I am generally not very good at this (to Anglo-Saxon maybe?) but I have a fantastic black Ghost dress - silk jersey rather than the typical Ghost material - that works brilliantly for it. Last summer (though oddly not so much this year) I wore it constantly: plain for work, with denim jacket for casual, as LBD with suitable shoes and jewellery, with a long t-shirt layered underneath it.

It's seems to be pretty much the only piece of clothing I own that can cover the whole of the casual to dressed up range. I suspect it's something to do with it being jersey but not cotton and to do with the cut and shape and quality.

lagatta said...

yToby, no black at weddings is a cultural thing, not a matter of appropriate formality. Not all cultures and places follow it - here, and certainly in Paris, it would be seen as very chic (especially if accessorized with a touch of colour), not funereal.

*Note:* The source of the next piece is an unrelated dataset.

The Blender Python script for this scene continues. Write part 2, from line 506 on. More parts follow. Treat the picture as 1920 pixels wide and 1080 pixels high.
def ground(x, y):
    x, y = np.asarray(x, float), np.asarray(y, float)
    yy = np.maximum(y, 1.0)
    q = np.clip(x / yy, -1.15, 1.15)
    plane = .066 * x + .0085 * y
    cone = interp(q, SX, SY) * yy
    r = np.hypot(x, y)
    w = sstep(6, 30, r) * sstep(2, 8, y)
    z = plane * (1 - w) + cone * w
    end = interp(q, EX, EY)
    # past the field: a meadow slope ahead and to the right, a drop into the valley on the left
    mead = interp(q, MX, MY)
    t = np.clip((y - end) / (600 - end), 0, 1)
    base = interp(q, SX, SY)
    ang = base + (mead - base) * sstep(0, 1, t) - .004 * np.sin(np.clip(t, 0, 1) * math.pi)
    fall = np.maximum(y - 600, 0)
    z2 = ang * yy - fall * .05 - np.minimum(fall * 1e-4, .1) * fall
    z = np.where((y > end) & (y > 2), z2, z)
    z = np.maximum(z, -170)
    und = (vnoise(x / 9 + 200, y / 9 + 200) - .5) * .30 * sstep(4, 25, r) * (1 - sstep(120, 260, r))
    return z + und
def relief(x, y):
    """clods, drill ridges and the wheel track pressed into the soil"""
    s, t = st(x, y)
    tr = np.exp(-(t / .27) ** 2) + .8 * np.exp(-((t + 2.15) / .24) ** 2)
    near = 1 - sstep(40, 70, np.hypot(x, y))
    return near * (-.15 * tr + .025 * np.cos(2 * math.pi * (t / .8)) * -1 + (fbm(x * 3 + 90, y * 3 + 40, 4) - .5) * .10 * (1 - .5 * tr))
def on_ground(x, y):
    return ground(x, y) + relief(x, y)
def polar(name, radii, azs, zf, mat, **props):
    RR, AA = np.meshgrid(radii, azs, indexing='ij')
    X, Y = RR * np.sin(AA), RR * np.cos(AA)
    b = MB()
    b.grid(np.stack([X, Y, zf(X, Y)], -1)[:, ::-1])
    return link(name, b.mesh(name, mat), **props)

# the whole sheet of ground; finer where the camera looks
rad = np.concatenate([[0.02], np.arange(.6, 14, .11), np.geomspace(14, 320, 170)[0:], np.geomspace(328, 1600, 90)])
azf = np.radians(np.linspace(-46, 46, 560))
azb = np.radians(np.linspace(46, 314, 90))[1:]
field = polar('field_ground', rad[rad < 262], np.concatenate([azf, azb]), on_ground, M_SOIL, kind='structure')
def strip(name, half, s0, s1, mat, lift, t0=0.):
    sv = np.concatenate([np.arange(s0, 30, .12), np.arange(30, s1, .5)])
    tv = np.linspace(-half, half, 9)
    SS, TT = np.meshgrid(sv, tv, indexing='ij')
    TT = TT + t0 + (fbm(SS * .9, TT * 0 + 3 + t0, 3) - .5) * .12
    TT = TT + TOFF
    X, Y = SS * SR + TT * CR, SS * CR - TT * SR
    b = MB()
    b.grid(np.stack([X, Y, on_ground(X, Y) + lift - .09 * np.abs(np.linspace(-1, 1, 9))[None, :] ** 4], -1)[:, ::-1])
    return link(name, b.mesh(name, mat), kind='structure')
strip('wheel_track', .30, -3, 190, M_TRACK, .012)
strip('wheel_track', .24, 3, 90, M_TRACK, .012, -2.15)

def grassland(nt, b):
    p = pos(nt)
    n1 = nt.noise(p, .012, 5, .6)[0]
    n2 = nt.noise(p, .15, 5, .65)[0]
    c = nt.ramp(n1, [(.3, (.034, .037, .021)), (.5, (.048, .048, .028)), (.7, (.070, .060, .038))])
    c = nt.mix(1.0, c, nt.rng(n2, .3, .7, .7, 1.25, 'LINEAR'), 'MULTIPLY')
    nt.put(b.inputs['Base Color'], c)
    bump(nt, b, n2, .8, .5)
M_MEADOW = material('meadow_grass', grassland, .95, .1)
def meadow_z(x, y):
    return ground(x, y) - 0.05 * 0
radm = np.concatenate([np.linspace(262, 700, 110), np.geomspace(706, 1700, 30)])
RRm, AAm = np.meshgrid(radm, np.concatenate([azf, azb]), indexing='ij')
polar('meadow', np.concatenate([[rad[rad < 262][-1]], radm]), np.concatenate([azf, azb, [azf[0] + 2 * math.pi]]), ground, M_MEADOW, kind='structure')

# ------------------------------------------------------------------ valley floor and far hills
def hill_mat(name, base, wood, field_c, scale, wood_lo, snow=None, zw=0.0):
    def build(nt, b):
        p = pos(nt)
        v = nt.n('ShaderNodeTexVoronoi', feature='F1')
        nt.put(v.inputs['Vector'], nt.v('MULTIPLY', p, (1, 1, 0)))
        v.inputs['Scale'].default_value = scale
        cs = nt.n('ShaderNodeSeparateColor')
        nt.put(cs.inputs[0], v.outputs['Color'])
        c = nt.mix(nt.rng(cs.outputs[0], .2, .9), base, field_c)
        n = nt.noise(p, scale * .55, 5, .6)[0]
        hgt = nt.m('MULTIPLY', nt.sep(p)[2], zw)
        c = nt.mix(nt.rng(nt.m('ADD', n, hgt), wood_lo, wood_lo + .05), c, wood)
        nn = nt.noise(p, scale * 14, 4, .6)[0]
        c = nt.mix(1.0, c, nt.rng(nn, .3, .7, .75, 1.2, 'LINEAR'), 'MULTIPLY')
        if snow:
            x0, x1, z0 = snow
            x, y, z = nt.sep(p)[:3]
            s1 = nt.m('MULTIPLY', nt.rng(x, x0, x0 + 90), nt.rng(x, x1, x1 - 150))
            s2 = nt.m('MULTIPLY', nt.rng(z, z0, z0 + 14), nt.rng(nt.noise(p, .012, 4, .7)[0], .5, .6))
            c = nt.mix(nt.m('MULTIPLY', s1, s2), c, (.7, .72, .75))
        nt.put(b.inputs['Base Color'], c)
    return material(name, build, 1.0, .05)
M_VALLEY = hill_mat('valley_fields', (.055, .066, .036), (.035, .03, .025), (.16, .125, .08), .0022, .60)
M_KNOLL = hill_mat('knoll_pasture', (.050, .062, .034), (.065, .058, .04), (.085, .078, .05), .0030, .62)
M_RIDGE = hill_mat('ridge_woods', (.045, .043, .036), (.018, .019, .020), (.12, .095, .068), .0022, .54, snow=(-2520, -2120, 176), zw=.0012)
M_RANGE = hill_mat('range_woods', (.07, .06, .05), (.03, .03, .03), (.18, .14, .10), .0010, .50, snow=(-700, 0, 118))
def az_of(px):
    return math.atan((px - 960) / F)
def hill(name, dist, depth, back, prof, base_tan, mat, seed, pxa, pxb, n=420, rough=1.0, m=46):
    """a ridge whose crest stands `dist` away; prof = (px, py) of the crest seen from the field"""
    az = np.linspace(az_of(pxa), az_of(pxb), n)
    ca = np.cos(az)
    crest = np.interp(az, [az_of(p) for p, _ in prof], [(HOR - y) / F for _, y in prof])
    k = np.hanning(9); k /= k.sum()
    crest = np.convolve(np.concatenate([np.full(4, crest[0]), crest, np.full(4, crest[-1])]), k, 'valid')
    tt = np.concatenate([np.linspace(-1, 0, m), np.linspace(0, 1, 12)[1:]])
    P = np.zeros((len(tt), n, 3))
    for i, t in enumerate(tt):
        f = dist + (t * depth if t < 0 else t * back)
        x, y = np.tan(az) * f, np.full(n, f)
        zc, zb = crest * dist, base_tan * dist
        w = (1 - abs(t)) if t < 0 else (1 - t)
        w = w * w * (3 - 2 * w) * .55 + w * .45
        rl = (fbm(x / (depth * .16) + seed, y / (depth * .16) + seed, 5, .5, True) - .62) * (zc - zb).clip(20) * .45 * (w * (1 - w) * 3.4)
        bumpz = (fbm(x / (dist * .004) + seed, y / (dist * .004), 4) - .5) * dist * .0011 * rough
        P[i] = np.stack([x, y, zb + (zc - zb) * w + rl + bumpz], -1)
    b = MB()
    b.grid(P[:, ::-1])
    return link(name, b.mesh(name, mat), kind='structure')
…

The most recent wedding I attended - adult people, in their forties - the bride wore a stunning red dress - like me, she hates white - so I had to avoid wearing my favourite long summer dress, which is also red. That would have been very rude.

I attended another wedding in Paris, and most everyone was in black. Some, of course, had pretty scarves.

If you google sites about wedding etiquette, you will find that the "no black" rule has pretty much gone by the wayside, but once again it depends on your culture, country and region.

But NO WAY are you getting me in anything pastel!

Kelly said...

I am in absolute agreement. I could go on and on, but suffice to say that I am often surprised and disappointed at the outfits people choose to wear (and even more surprised when they try to make me feel as if I am in the wrong for putting on something other than jeans!).

Duchesse said...

This is one of my hot buttons. I would love, next time someone shows up to a dinner for which it took me four days to plan, shop and cook in running shoes and a faded tee shirt to say, "Oh. Excuse me." And take all the pots off and open a box of Kraft dinner and say, "There, we're even."

Anonymous said...

Its not unique to Anglo-Saxon culture to have special clothes for special occasions, so where'd that come from?

What's wrong w/ having special moments in life and special clobber to go along w/ it? Sometimes celebration involves change from the everyday. Sometimes it's good for the soul to put on a new skin, if you will.

rb said...

I am just back from my sister's outdoor wedding in Texas, and despite her repeatedly telling everyone the wedding was "casual," I was pleasantly surprised that the vast majority of the women wore very pretty, very dressy dresses.

The men, however, were another story.